'My toughest decision as president was returning the Office of Profit Bill to Parliament'

My guest this week is the man who has redefined the presidency, one of our most popular presidents ever, one of the most popular Indians of our times --   former president A.P.J. Abdul Kalam, or now, just Citizen Kalam.

Citizen or Prof Kalam.


As happy to be a citizen as a president, and as happy to be in this modest place in Delhi Cantonment?

Yes, this is a beautiful place.


After the Rashtrapati Bhavan?

They have made it very liveable. The environment's excellent.


And there are as many birds (as in Rashtrapati Bhavan).

It's as though all the peacocks (of Rashtrapati Bhavan) have come here.


I think they follow your wishes and directions. So tell me, Sir, your first thoughts after five years in the very onerous, privileged position of President of India.

My first thoughts . . . you know, before reaching the Rashtrapati Bhavan, I was teaching. So almost it's a re-entry phenomenon.
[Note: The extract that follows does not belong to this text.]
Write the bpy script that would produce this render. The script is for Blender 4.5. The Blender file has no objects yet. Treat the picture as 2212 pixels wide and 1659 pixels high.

Like a missile's re-entry?

Like the re-entry phenomenon. I immediately went, met students, took a class on nano sites, nano technology, faced a lot of questions. It was a beautiful experience. Then I went to a rural university, the Gandhigram University. It's a beautiful thing, seeing people and how they live there. The university builds earning capacity in students. I talked to students. They were unique students, because for them it was education with a purpose. I was away for five days and then I came back to Delhi, and Delhi is a very busy place for me. Yesterday, I saw people from a freedom society in Pune --   young people, college and high-school students, nearly 30 people. You know why they came?